Similarly, a few drops of almond extract can make cherry desserts really pop, as with Cherry Pit Syrup, Cherry Pit Whipped Cream, or a chocolate cherry cake.

a slice of a two-layer chocolate cake with pale pink cherry whipped cream on a plate, with the remaining cake on a stand in the background

Almond extract can be added to taste in these or any other desserts. Start small for a soft, nutty aroma to open the aroma of butter, vanilla, caramel, stone fruit, and spice, or keep at it until the almond comes through loud and clear.

Do make sure to add the almond extract at the last minute in meringue-based recipes, as its oil content may prevent the egg whites from whipping up to their full peak potential. For example, fold the almond extract in with the cake flour when making an almond angel food cake, or along with the cream for a batch of almond-y Klondike bars. (If you're really feeling that vibe, try a few drops in the chocolate shell, too.)

Almond extract is a staple of the baking aisle in any supermarket, so it's easy to find, but look for brands labeled "pure almond extract." The ingredient list should include nothing more than alcohol, bitter almond oil, and water. If you see the words "imitation" or "flavoring," back away!

I use Nielsen-Massey Pure Almond Extract and Rodelle Pure Almond Extract at home; both are readily available in baking-supply shops or online.

Lemon Oil

a ginger-lemon sandwich cookie with a bite taken out, with more cookies piled up in the background

If you want to make a dessert with a bold lemon flavor, forget lemon juice, and don't even think about lemon syrup—lemon oil is the answer. It's the essential oil we normally obtain from lemon zest, but in a more concentrated (and convenient) form.

I like to use it in ultra-creamy desserts, like ice cream or frosting, where lemon zest would interfere with the texture—particularly when I'm craving a strong lemon flavor that would require a mountain of zest. Say, when I'm making the silky filling for my Carr's-style ginger lemon creme cookies, or when I want a lemon twist on my sour cream pound cake or Lofthouse cookies.

Lemon oil won't make a dessert tangy or acidic—juice is ideal for that—but it works as an easy dose of lemon sunshine to flavor cakes, ice cream, and frosting, or just about anything else. Small amounts can also help bring out the natural aroma of certain fruits, like blueberries, or help round out the aroma of desserts flavored with ingredients such as black tea, lavender, or honey. Or, try adding a few drops to intensify the flavor and aroma of Lemon Meltaways or other citrusy desserts.

lemon meltaway cookies dusted with powdered sugar on a bright yellow background

As with almond extract, this oil-based ingredient needs to be added last in meringue-based recipes (for example, after you've incorporated the butter in a honey-sweetened Italian meringue buttercream), but it's otherwise a no-brainer to use.

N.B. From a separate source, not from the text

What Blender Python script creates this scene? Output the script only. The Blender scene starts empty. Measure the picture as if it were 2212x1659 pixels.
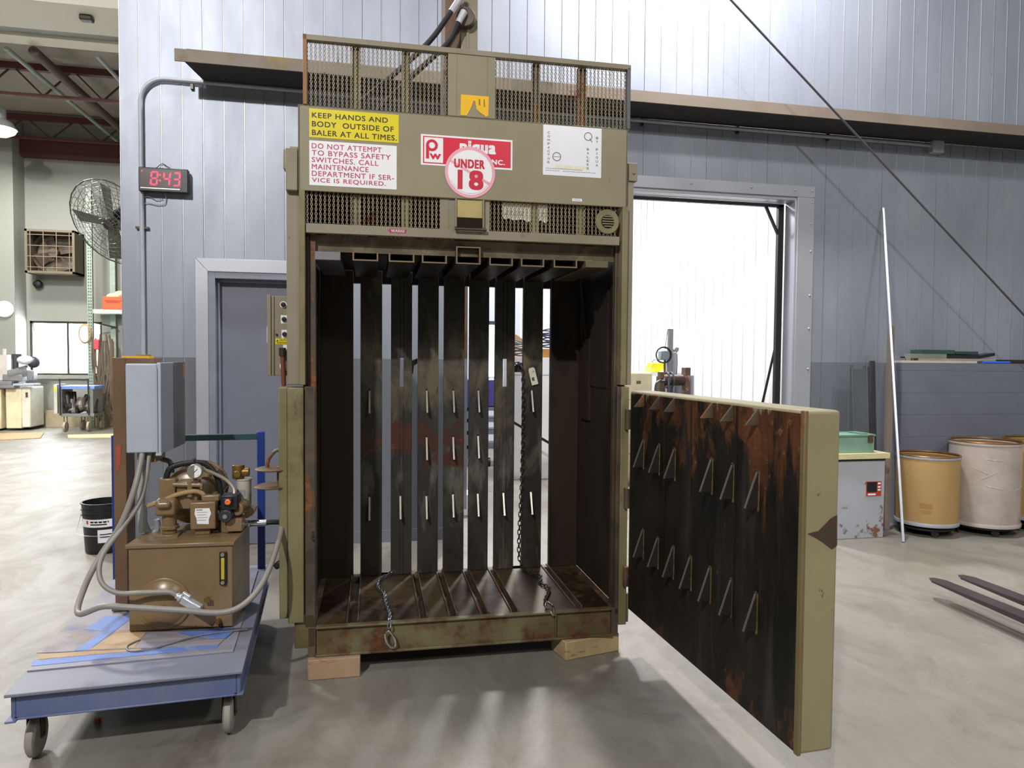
import bpy, bmesh, math, random
from mathutils import Matrix, Vector
random.seed(7)
R = math.radians
SC = bpy.context.scene
COL = SC.collection

# ------------------------------------------------------------------ camera
F_PX = 1503.6                      # focal length in pixels of a 2212 x 1659 frame
cam_data = bpy.data.cameras.new('camera')
cam = bpy.data.objects.new('camera', cam_data)
COL.objects.link(cam)
cam_data.sensor_fit = 'HORIZONTAL'
cam_data.sensor_width = 36.0
cam_data.lens = F_PX / 2212.0 * 36.0
cam_data.clip_end = 100
_y, _p, _r = R(11.783), R(2.06), R(-0.456)
fw = Vector((math.sin(_y) * math.cos(_p), math.cos(_y) * math.cos(_p), -math.sin(_p)))
rt = Vector((math.cos(_y), -math.sin(_y), 0))
dn = fw.cross(rt)
r2 = rt * math.cos(_r) + dn * math.sin(_r)
d2 = -rt * math.sin(_r) + dn * math.cos(_r)
rot = Matrix((r2, -d2, -fw)).transposed()
cam.matrix_world = Matrix.Translation((0, 0, 1.5)) @ rot.to_4x4()
SC.camera = cam

# ------------------------------------------------------------------ world, exposure, large lights
w = bpy.data.worlds.new('world'); SC.world = w; w.use_nodes = True
w.node_tree.nodes['Background'].inputs[0].default_value = (0.93, 0.96, 1.0, 1)
w.node_tree.nodes['Background'].inputs[1].default_value = 7.0
SC.view_settings.view_transform = 'Standard'
SC.view_settings.look = 'None'
SC.view_settings.exposure = 0.0
SC.view_settings.gamma = 1.0
SC.view_settings.use_curve_mapping = False

def area(name, loc, target, size, power, color=(1, 1, 1), shape='DISK', size_y=None, spread=180):
    l = bpy.data.lights.new(name, 'AREA'); l.shape = shape; l.size = size
    if size_y: l.size_y = size_y
    l.energy = power; l.color = color; l.spread = R(spread)
    o = bpy.data.objects.new(name, l); COL.objects.link(o)
    o.location = loc
    o.rotation_euler = (Vector(target) - Vector(loc)).to_track_quat('-Z', 'Y').to_euler()
    return o
# high-bay lamps of the hall (out of frame above and behind the camera)
kl = bpy.data.lights.new('hall_lamp_light', 'SPOT'); kl.energy = 2700; kl.spot_size = R(155); kl.spot_blend = .35; kl.shadow_soft_size = .12; kl.color = (1.0, .97, .93)
ko = bpy.data.objects.new('hall_lamp_light', kl); COL.objects.link(ko); ko.location = (-3.3, -4.0, 6.9)
ko.rotation_euler = (Vector((-1.5, 1.5, 0)) - Vector((-3.3, -4.0, 6.9))).to_track_quat('-Z', 'Y').to_euler()
area('hall_lamp_light', (2.9, 4.55, 6.2), (2.9, 4.75, 0), 0.5, 340, (1.0, 0.98, 0.98))
area('hall_lamp_light', (-1.6, 4.5, 6.3), (-1.6, 4.7, 0), 0.5, 60, (1.0, 0.98, 0.98))
area('hall_lamp_light', (5.5, 0.8, 7.1), (5.2, 1.5, 0), 0.7, 150, (1.0, 0.98, 0.97))
area('hall_lamp_light', (3.5, -6.0, 6.9), (3.5, -5.0, 0), 1.6, 260, (1.0, 0.97, 0.93))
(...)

Add it to taste, but start small—it's potent stuff!

Look for lemon oil in specialty shops or online—my favorite product is Boyajian Pure Lemon Oil. You can also seek it out in the baking aisle of your local supermarket in the form of pure lemon extract, which is generally lemon oil diluted with alcohol to bring down the cost. The flavor isn't as bold, but it's cheap and effective!

Aside from lemon, there are many other types of citrus oils and extracts available online, such as Key lime oil, bergamot extract, tangerine oil, grapefruit oil, yuzu oil, and so on. Especially when you're dealing with rare citrus, these oils and extracts are a more practical way than the fruit itself to create unusually flavored desserts.

As long as the ingredient list consists only of pure essential oil or, for extracts, essential oil with water and alcohol, there’s generally not much variation in quality—the biggest consideration when choosing a brand is finding one that carries the flavor you want.

Mint Extract

two vintage milk glass parfait dishes with scoops of straciatella gelato

Given how quickly I plow through bottles of mint extract at home, I'm a little shocked to discover I don't call for it here on Serious Eats at all! Perhaps that's because I've used it so extensively in my book, BraveTart, whose pages I've crowded with minty grasshopper layer cake, copycat Thin Mints, peppermint marshmallows, vanilla mint sprinkles, mint chocolate syrup, mint chip ice cream, and more.

With a good mint extract, any dessert is a few drops away from becoming a more refreshing version of itself. Try adding a bit to homemade stracciatella gelato, and a bit more to the chips as well! Or add a dash to homemade Fudgsicles to give them a chilly arctic breeze.

The key to success is to familiarize yourself with the different types of mint on the market, in order to find the style you prefer. Items from some brands, like Watkins Pure Mint Extract and Frontier Organic Mint Flavor, contain a blend of peppermint and spearmint oil cut with alcohol (although not necessarily in the same proportions, so the profiles may still differ). This creates a well-rounded, crowd-pleasing mint flavor at an affordable price.

Other brands may use pure oils from one type of mint or the other, increasing the cost but amping up the flavor, as with this Aftelier 100% peppermint oil or LorAnn 100% spearmint oil.

The intensity of these extracts and oils can vary substantially by brand, depending on the type of mint and how it was processed, so always start small. Mint can become overpowering quite rapidly, so it's always best to err on the side of caution.

This list only scratches the surface of the different culinary oils, extracts, and distillates on the market today, so consider this a jumping-off point for exploring new flavors and combinations in the recipes you already love. With just a pinch of this and a splash of that, you'll be well on your way to all manner of creative explorations of flavor.